Jim Higgins, who has run an insurance agency on Central Avenue for 40 years, could tell without a picture window that most Edison High School students were now taking Metro Transit instead of the school bus.
Groups of up to 75 students migrated after school to the bus stop by his office. Sometimes they'd fight. It took three squad cars and additional security guards to quell one altercation among girls last month, he said.
Now the southbound bus stop is closed for the hour after school and buses detour to Edison's doorstep. "I don't see the kids that we used to see," Higgins said.
That's an example of the adjustments that school and transit officials have been forced to make as most Minneapolis high school students switch from yellow buses to metro bus passes this year.
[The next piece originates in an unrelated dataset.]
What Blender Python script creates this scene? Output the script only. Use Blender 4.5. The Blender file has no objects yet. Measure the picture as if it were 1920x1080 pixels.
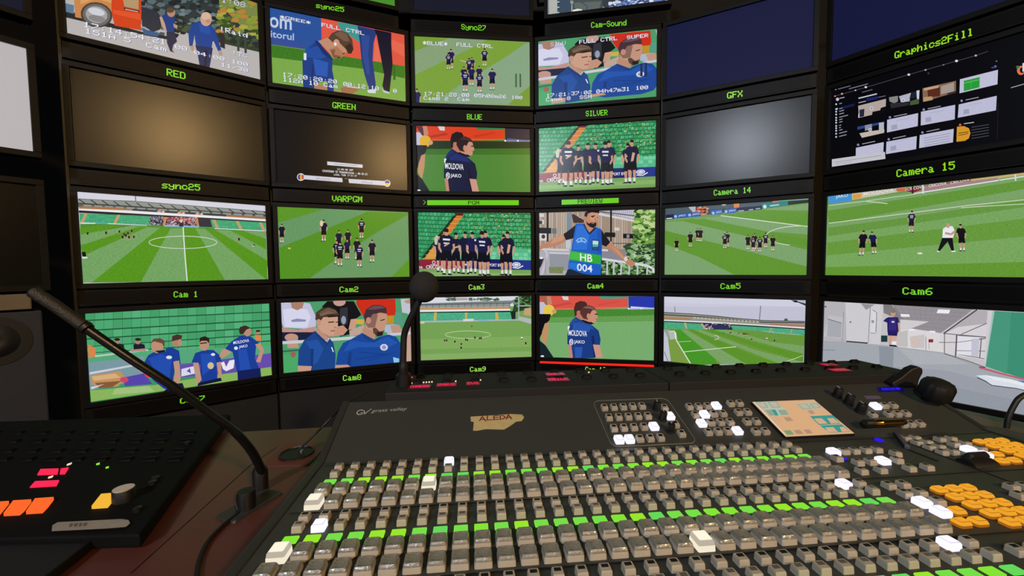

With almost 3,800 students enrolled in the pass program, school and transit police and administrators are making constant adjustments.
"We connect daily on how things are going," Edison Principal Carla Steinbach said. "There are going to be kinks."
District officials have declared the transition successful. But the incidents have been so frequent that outreach workers from the Minneapolis Youth Coordinating Board have supplemented school and transit police at Edison recently, and now are at North High School.
"There has been quite a few incidents at the bus stops or going to the bus stops," said Officer Charles Adams III, the police liaison and the football coach at North. Mostly they involve general rowdiness at stops, where Adams said students don't feel bound by school behavior rules, but there also have been fights. That behavior doesn't seem to carry over to the bus itself, Adams said.
That's probably true of students who end up on the express route 761 that Metro Transit driver Nona Wood steers between Brooklyn Park and downtown Minneapolis. She doesn't seat young people unless they've hitched up saggy pants. But she frets that tardy students make her late on her route, delaying the full-fare customers.